■ TASK STATEMENT: Wherever a line in the data below holds "part", copy that line.

[start]

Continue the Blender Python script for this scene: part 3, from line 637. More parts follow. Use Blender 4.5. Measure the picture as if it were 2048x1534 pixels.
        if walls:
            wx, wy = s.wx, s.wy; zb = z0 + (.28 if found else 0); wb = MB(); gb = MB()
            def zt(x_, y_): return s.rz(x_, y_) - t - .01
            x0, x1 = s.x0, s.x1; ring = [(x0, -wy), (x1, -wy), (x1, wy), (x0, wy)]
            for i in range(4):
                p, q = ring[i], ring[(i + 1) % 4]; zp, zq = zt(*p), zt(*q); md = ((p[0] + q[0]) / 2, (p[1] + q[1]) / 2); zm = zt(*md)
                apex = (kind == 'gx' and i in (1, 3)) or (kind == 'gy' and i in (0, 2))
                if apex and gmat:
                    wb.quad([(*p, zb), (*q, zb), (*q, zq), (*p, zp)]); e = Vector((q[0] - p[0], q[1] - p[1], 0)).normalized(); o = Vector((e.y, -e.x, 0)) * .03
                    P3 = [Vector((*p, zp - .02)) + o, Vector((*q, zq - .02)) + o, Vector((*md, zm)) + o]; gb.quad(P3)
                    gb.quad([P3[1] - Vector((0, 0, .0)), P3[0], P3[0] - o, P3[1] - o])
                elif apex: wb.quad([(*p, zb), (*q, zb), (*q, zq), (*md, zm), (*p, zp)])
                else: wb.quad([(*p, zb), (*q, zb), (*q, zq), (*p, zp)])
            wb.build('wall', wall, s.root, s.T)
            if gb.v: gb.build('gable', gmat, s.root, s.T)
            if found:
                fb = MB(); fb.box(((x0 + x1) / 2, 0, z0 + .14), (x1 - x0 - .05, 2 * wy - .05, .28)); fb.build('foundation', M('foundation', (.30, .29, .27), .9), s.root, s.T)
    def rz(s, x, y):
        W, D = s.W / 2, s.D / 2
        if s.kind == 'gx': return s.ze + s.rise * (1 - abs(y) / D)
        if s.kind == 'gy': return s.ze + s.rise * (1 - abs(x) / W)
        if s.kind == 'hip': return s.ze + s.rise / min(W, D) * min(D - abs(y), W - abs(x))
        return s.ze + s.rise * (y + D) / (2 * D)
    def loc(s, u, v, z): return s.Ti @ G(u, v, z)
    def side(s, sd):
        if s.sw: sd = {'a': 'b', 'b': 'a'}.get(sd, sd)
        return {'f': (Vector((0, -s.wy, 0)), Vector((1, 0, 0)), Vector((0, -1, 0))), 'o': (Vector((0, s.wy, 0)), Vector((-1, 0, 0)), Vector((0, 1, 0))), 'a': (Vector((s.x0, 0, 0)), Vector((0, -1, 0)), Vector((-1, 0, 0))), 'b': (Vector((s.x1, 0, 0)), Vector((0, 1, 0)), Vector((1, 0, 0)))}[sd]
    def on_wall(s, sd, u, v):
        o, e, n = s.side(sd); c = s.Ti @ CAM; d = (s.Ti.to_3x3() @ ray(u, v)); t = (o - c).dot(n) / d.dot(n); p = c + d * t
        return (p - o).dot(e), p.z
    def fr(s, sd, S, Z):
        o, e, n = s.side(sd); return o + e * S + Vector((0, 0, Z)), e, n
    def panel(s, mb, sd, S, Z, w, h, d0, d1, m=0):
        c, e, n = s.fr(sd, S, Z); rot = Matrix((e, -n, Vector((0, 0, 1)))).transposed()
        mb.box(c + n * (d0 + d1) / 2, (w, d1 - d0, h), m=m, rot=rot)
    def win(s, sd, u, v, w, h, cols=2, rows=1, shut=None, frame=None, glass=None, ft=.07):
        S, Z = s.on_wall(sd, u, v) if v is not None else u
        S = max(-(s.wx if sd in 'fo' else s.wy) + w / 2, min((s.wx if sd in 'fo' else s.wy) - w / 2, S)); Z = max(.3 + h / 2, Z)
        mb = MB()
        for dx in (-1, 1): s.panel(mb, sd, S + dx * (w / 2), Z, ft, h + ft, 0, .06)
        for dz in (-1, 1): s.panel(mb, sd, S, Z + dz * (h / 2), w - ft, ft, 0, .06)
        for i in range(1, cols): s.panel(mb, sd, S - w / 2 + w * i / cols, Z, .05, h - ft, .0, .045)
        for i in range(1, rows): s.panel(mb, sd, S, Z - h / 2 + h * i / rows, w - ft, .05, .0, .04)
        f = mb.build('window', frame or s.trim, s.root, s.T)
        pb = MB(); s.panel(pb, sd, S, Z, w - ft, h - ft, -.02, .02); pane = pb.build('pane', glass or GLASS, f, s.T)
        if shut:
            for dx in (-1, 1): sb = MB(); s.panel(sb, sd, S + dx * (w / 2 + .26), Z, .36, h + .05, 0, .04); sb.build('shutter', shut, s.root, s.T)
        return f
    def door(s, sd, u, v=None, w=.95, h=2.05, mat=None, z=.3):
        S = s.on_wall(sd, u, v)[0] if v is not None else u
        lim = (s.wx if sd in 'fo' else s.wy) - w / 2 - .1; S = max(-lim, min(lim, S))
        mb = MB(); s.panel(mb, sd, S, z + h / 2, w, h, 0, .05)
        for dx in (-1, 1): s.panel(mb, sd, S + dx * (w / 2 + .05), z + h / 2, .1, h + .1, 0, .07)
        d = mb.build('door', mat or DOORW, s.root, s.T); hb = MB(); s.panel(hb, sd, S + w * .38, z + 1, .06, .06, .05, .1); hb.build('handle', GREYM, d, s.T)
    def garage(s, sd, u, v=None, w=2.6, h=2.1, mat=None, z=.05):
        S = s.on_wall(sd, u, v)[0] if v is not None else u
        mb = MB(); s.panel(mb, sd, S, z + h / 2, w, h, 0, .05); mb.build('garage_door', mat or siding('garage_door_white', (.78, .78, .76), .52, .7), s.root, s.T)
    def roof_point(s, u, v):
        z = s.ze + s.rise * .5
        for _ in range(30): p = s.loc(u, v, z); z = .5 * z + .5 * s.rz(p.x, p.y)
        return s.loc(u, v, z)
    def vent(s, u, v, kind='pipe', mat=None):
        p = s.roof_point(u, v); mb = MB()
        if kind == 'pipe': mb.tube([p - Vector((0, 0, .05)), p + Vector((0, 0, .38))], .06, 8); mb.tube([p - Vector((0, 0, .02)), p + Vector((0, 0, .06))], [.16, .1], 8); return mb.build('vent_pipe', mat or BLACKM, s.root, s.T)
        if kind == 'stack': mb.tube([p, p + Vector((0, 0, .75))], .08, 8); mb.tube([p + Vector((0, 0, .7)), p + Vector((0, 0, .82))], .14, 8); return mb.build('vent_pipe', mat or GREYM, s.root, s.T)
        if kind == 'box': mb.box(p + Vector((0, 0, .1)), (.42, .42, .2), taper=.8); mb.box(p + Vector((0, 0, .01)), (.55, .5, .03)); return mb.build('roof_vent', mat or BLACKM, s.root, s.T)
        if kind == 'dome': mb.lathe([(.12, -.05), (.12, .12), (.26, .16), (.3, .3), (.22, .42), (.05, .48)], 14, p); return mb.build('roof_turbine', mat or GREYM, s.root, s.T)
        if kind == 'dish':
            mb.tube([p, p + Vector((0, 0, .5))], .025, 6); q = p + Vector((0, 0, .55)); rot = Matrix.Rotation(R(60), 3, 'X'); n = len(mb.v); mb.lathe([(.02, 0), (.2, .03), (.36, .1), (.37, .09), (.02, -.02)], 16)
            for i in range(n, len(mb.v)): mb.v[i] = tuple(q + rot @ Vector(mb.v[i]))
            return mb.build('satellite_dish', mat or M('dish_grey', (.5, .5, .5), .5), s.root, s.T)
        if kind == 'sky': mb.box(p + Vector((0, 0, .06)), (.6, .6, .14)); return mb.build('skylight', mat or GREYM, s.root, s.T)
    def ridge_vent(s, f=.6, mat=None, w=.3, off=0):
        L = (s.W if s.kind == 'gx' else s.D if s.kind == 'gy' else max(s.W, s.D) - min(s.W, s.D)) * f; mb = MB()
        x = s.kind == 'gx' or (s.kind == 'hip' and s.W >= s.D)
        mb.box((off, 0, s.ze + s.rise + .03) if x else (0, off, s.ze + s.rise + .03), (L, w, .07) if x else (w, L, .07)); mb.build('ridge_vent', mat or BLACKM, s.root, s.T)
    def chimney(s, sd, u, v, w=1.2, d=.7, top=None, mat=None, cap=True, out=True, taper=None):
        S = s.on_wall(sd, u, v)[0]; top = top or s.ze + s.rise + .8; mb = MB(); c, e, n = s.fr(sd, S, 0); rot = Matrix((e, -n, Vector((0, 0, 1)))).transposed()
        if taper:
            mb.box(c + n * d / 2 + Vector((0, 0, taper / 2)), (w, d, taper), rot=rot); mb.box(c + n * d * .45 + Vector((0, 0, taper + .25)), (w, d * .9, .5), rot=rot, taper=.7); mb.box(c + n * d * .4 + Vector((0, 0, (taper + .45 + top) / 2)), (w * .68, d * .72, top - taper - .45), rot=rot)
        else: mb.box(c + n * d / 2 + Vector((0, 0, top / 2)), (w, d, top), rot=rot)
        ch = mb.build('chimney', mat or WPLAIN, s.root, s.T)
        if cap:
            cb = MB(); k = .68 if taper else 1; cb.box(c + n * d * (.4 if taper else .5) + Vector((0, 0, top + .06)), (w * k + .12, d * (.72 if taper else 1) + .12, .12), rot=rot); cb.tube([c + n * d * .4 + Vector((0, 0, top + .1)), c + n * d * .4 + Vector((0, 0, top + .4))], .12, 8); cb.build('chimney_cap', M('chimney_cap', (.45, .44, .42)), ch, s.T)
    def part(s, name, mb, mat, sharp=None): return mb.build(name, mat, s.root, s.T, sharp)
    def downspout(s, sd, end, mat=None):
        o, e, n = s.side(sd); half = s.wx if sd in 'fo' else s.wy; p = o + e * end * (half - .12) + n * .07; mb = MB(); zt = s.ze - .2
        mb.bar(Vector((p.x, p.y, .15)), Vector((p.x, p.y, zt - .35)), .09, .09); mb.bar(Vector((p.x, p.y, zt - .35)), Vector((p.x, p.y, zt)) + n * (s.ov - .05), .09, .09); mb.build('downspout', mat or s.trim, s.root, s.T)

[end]

■ CORRECT ANSWER:
Continue the Blender Python script for this scene: part 3, from line 637. More parts follow. Use Blender 4.5. Measure the picture as if it were 2048x1534 pixels.
    def part(s, name, mb, mat, sharp=None): return mb.build(name, mat, s.root, s.T, sharp)